La volonté politique nationale en ce qui concerne la consécration de la politique de lutte contre la pauvreté s'est également traduite par la quête par les autorités camerounaises des moyens pour combattre la pauvreté. Cette quête effectuée auprès de la Communauté internationale, notamment des Institutions financières internationales (IFI), a eu pour premier aboutissement la politique d'ajustement structurel. Cette politique va recouvrir les Programmes d'ajustement structurel mis en oeuvre par le pays depuis 1988 et concrétisés par les Accords de confirmation signés avec lesdites Institutions. Ainsi, le premier Accord de confirmation d'une durée de 18 mois et d'un montant de 47 milliards de francs CFA est jugé inopérant dès janvier 1990. Le 31 mars 1990, l'Accord est prorogé de 3 mois, mais toujours sans succès. Le second Accord de confirmation d'une durée de 10 mois et d'un montant de 10,2 milliards de francs CFA connaît le même résultat que les précédents. Le troisième Accord de confirmation d'une durée de 16 mois et d'un montant de 66 milliards de francs CFA qui tablait sur les effets positifs de la dévaluation du franc CFA est aussi déclaré inopérant dès juillet 1994. Le quatrième Accord d'une durée de 11 mois et d'un montant de 52,6 milliards de francs CFA est également jugé inopérant en janvier 1996. Mais la révision à la baisse des objectifs de ce programme en juin1996 et la poursuite du programme revu et corrigé ont conditionné la signature avec les IFI d'une Facilité d'ajustement structurel renforcée (FASR), sollicitée par le Cameroun en appui à son programme triennal 1997/1998-1999/2000. La réussite de ce programme adopté en juin 1996 par les pouvoirs publics, sans assistance financière extérieure, leur a valu la signature le 20 août 1997 de ladite FASR d'un montant de l'ordre de 120 milliards décaissés immédiatement.

L'exécution satisfaisante de ce premier programme triennal, suivi de l'élaboration par les autorités camerounaises du Document intérimaire de stratégies de réduction de la pauvreté (DSRP-I), a permis au Cameroun d'atteindre le point de décision de l'Initiative en faveur des pays pauvres et très endettés (IPPTE), le 11 octobre 2000. La mise en oeuvre des actions contenues dans le DSRP-I s'est poursuivie avec un accent particulier sur les mesures d'urgence concernant la réduction de la pauvreté, l'éducation, la santé et la lutte contre le VIH, le renforcement de l'entretien routier et l'appui aux petites et moyennes entreprises (PME), l'audit et l'exécution de l'apurement de la dette intérieure, l'amélioration de la gouvernance et la lutte contre la corruption. Ces initiatives se sont poursuivies dans les autres secteurs et les expériences qui en ont été tirées ont permis l'élaboration par le gouvernement du DSRP final. Depuis lors, les efforts ont été dégagés pour l'élaboration des stratégies sectorielles. A ce titre, des documents sont élaborés respectivement dans les secteurs de l'éducation nationale, de la santé et du développement rural.
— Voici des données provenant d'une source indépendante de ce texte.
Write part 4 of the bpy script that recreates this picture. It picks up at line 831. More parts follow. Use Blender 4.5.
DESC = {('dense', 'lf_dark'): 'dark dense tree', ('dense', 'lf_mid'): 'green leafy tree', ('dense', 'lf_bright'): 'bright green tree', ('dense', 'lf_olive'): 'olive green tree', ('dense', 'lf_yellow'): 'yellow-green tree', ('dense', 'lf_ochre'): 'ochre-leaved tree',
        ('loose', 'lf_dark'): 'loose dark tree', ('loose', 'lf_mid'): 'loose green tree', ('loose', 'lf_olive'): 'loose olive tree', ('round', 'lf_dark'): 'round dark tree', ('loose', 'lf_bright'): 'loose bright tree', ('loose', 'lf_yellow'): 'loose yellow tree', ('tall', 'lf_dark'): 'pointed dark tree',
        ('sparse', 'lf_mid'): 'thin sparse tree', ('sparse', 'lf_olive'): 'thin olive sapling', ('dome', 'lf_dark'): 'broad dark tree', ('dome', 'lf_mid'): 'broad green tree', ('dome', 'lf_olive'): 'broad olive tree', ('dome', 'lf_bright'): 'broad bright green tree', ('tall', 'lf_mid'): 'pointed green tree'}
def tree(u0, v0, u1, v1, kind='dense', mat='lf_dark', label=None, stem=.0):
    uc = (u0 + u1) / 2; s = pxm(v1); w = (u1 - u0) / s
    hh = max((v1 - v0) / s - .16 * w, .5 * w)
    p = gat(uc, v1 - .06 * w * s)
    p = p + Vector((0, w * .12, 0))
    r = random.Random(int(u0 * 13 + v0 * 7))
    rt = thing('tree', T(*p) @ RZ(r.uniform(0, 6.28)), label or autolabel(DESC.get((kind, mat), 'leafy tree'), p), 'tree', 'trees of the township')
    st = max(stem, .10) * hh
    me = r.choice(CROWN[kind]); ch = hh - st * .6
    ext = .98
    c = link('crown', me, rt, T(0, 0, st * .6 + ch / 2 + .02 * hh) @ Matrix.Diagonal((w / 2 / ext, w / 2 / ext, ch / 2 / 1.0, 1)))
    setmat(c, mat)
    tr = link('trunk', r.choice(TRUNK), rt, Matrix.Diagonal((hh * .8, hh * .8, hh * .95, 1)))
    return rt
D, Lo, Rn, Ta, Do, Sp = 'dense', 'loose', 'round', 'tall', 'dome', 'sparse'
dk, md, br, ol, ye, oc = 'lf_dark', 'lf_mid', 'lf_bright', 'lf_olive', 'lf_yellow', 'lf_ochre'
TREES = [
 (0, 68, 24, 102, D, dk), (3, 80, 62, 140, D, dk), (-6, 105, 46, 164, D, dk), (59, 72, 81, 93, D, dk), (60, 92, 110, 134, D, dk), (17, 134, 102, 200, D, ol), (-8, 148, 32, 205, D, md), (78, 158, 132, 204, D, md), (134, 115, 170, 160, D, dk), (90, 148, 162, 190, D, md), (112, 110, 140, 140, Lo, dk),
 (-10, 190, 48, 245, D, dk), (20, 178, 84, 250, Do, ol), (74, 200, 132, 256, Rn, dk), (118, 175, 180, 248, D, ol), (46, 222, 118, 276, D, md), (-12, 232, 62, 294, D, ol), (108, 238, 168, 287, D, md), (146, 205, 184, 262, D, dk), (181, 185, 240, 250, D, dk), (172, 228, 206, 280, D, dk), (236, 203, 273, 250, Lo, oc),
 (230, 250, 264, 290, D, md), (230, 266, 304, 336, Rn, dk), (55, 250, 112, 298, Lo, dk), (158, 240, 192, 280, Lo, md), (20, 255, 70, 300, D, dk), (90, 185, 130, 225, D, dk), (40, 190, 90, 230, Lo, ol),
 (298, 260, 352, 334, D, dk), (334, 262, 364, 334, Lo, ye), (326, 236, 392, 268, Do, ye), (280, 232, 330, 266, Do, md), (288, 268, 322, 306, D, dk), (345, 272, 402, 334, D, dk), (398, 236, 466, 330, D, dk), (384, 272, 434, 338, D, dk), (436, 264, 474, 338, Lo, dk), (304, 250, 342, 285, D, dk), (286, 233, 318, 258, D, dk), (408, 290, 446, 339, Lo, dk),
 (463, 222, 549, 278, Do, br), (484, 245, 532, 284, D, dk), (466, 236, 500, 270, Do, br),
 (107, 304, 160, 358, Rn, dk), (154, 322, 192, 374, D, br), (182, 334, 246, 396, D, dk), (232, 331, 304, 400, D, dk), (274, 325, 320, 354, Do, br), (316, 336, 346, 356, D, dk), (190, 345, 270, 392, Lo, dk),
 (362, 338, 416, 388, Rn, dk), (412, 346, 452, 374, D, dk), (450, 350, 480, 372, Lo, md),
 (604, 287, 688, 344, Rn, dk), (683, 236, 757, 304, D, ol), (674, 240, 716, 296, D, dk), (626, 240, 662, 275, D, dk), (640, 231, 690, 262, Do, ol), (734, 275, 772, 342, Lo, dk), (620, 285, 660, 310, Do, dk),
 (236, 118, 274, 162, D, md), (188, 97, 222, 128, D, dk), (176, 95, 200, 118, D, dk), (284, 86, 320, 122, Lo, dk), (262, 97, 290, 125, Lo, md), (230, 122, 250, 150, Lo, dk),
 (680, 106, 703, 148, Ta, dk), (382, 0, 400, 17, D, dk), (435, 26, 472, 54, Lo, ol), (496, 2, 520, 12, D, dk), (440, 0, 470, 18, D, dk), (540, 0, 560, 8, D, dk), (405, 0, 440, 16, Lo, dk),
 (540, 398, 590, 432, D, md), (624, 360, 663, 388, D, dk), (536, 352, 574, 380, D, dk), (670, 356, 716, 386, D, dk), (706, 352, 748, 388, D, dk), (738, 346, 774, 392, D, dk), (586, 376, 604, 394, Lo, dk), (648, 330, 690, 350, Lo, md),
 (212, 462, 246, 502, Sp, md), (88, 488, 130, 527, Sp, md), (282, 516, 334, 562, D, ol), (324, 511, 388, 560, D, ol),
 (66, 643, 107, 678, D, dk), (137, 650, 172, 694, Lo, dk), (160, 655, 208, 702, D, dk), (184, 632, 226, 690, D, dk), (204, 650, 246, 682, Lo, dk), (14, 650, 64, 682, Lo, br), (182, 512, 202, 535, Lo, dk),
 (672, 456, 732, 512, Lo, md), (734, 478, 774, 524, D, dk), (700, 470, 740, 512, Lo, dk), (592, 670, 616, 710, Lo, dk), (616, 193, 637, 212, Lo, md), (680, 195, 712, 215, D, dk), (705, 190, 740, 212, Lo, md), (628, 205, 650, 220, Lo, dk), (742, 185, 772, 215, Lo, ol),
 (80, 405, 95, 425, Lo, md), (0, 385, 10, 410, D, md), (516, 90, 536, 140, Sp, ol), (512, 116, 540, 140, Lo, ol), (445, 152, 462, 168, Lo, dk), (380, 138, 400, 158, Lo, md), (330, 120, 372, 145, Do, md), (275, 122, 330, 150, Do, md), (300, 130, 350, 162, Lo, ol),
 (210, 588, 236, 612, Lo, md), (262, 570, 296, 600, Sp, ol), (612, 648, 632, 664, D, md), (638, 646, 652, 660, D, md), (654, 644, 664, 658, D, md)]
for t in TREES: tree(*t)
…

Tous ces déploiements au niveau national, notamment de la part des autorités camerounaises, traduisent la volonté politique nationale en ce qui concerne la consécration de la politique de lutte contre la pauvreté au Cameroun.

La lutte contre la pauvreté est ainsi devenue un fait de société au Cameroun. Elle pose en même temps un problème de changement social.